Un «non» vient naturellement, sans doute parce qu’un salaire minimum relevé augmenterait le pouvoir d’achat des plus démunis, les inciterait au travail et leur permettrait de participer à l’enrichissement collectif. D’autres diront qu’un salaire «de pauvres» ne peut motiver. Il n’incite pas à l’innovation ni à l’efficacité et ne fidélise personne. C’est le salaire du roulement coûteux d’employés et de l’indifférence en milieu de travail.
Initiative audacieuse
Selon les indicateurs économiques au Québec, le contexte actuel est favorable à une initiative audacieuse et à une hausse importante du salaire minimum, une initiative témoignant d’une confiance en la capacité de nos entreprises de faire différemment et d’innover.
Or des opposants font croire que les choses sont très complexes. S’appuyant sur des travaux d’économistes, ils brandissent annuellement le risque de pertes de compétitivité de nos entreprises, de chômage accru, d’inflation et de décrochage scolaire.
L’argument relatif à l’emploi étonne: il serait dans l’intérêt collectif des plus pauvres d’être individuellement rémunérés à un taux horaire moindre pour préserver leur emploi.
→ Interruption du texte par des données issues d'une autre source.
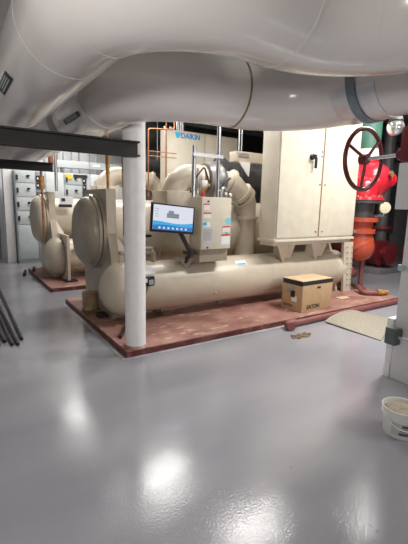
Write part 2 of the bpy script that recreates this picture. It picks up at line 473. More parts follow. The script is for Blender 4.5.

La menace se fonde sur une théorie économique selon laquelle toute hausse du salaire minimum entraîne des pertes d’emplois.
Or, nombre d’études tenant compte de la réalité ou des imperfections du marché ont conclu qu’une hausse du salaire minimum pouvait n’avoir aucun effet défavorable sur l’emploi. En Allemagne, l’adoption en 2013 d’un salaire minimum n’a eu aucun effet négatif sur l’emploi. Des études des marchés de New York et de Seattle ont noté que des hausses importantes étalées dans le temps n’auraient pas d’effets majeurs sur l’emploi dans les secteurs étudiés. Cette menace présume aussi d’une hausse immédiate à 15 $ et de l’existence de solutions de remplacement pour faire le travail. Or une hausse pourrait être étalée et la robotisation des services en restauration et en hébergement n’est pas à l’horizon. Le Québec connaît plutôt une pénurie de main-d’oeuvre dans ces services.
L’argument relatif à la compétitivité de nos entreprises face à la concurrence des autres provinces canadiennes omet d’importantes réalités, soit la hausse du salaire minimum en Ontario et ailleurs au Canada et le fait que les services concernés sont locaux et absents des marchés en concurrence au chapitre des exportations et des importations.
Enfin, imputer aux plus vulnérables un risque d’inflation parce qu’ils consommeraient davantage s’ils étaient mieux payés est franchement mesquin dans un marché en croissance où des pressions inflationnistes s’exercent déjà en raison, notamment, de la confiance et de la consommation des ménages, des politiques monétaires et d‘importants stimuli gouvernementaux.
Enfin, vouloir garder nos jeunes aux études en dévalorisant un milieu de travail n’est pas une stratégie justifiable, ni une réponse utile au problème éminemment plus complexe qu’est le décrochage scolaire.